Sid Rosenberg Suspended "How Does This Guy Not Lose His Job?"
What the Sports Host Did was Illegal
How does he not get fired? How does the station not lose their licence with the FCC?
He allegedly attempted what radio industry folks call “plugola” according to the Miami Herald. Plugola, which is illegal and a Federal Communications Commission violation that could cost a station its license, happens when a talk-show host is paid without the station’s approval to promote a product on the air.
Rosenberg was apparently in debt somewhere in the neighborhood of $100,000 to a sports betting website, the Herald reports.

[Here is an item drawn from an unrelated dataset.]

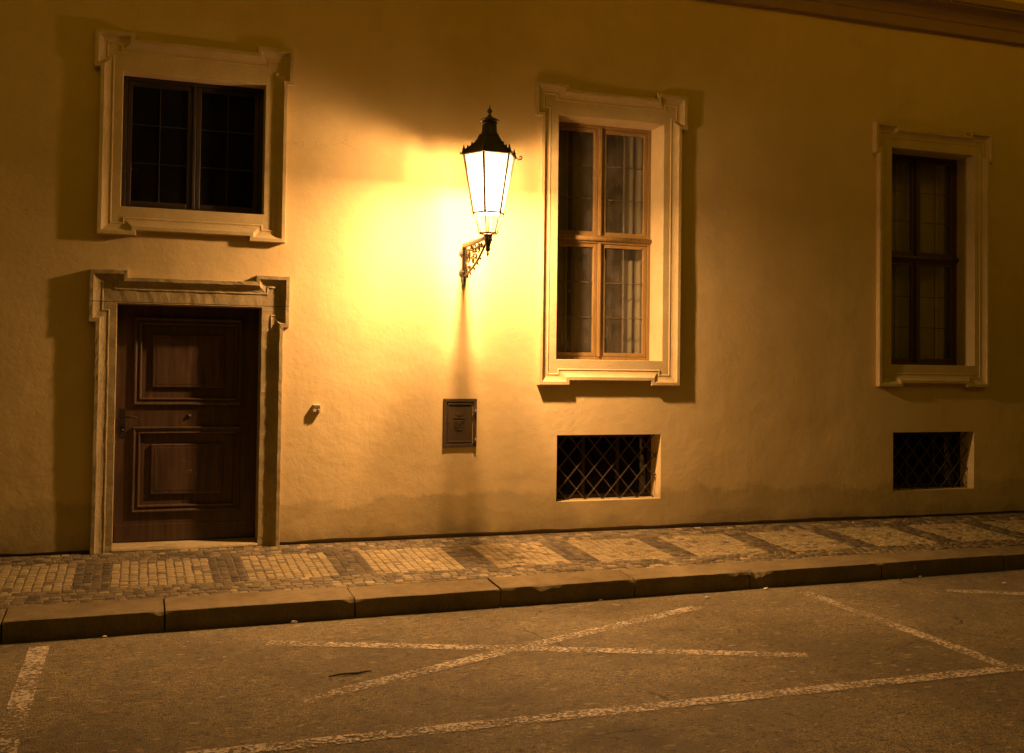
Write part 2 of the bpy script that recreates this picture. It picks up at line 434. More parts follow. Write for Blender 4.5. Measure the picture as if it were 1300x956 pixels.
# painted parking bay lines
PT = m_paint()
def line(pts, w=.12):
    L = MB(); pts = [Vector((x, y, ROADZ+.004)) for x, y in pts]
    for p, q in zip(pts[:-1], pts[1:]):
        d = (q-p); n = max(1, int(d.length/.05)); s = Vector((-d.y, d.x, 0)).normalized()*w/2
        vs = []
        for i in range(n+1):
            c = p+d*i/n; k = 1+.10*N3(c.x, c.y, 2, 9); k2 = 1+.10*N3(c.x, c.y, 8, 9)
            vs += [c-s*k, c+s*k2]
        L.add(vs, [(2*i, 2*i+2, 2*i+3, 2*i+1) for i in range(n)])
    return tag(L.build('road_marking', PT), kind='structure')
line([(.88, -2.51), (2.38, -3.10), (4.27, -3.85)])
line([(4.30, -2.37), (2.49, -3.125), (1.51, -3.56), (.90, -3.84)]).location.z += .0008
line([(5.45, -2.12), (5.36, -4.45)])
line([(-.57, -2.17), (-.57, -4.45)], .125)
line([(-.63, -4.51), (5.42, -4.515), (11.5, -4.52)]).location.z += .0008
line([(6.70, -2.43), (7.25, -2.73), (10.2, -3.87)])
line([(10.2, -2.35), (6.75, -3.85)]).location.z += .0008
line([(11.45, -2.1), (11.4, -4.45)])

# ------------------------------------------------------------------ the house
house = empty('building', (4.5, 0, 0), 'pale yellow plastered town house front with stone-framed door and three framed windows', 'building')
W1 = (-.16, 1.07, 3.025, 4.22); W2 = (3.98, 5.17, 1.74, 4.22); W3 = (8.085, 9.275, 1.74, 4.22)
DR = (-.17, 1.07, -.05, 2.17)
C1 = (4.005, 5.175, .305, .975); C2 = (8.125, 9.285, .30, .968)
XL, XR, ZT = -9.0, 19.0, 9.5
holes = []
for (a, b, c, d), e in ((W1, .05), (W2, .05), (W3, .05), (DR, .05)): holes.append((a-e, b+e, c-e, d+e))
holes += [C1, C2]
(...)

Instead of paying off the losses, he struck a deal with the site to mention them on the air during his radio show without the station's knowledge.
Rosenberg was allegedly caught after he made some sloppy mistakes. He received a fax at the station spelling out their private agreement, and Rosenberg forgot and left it in the fax machine. Someone found it and brought it to the attention of station management.
The legality of websites that are set up for football betting are still a little fuzzy in the eye of the law in the United States. However plugola is illegal, but apparently using the public airwaves to receive the benefit of reducing one's own personal gambling debt is OK.
How many folks have been let go from their radio station for doing something a lot less... like playing a song they were not suppose to play or putting someone on the air that results in the station getting sued?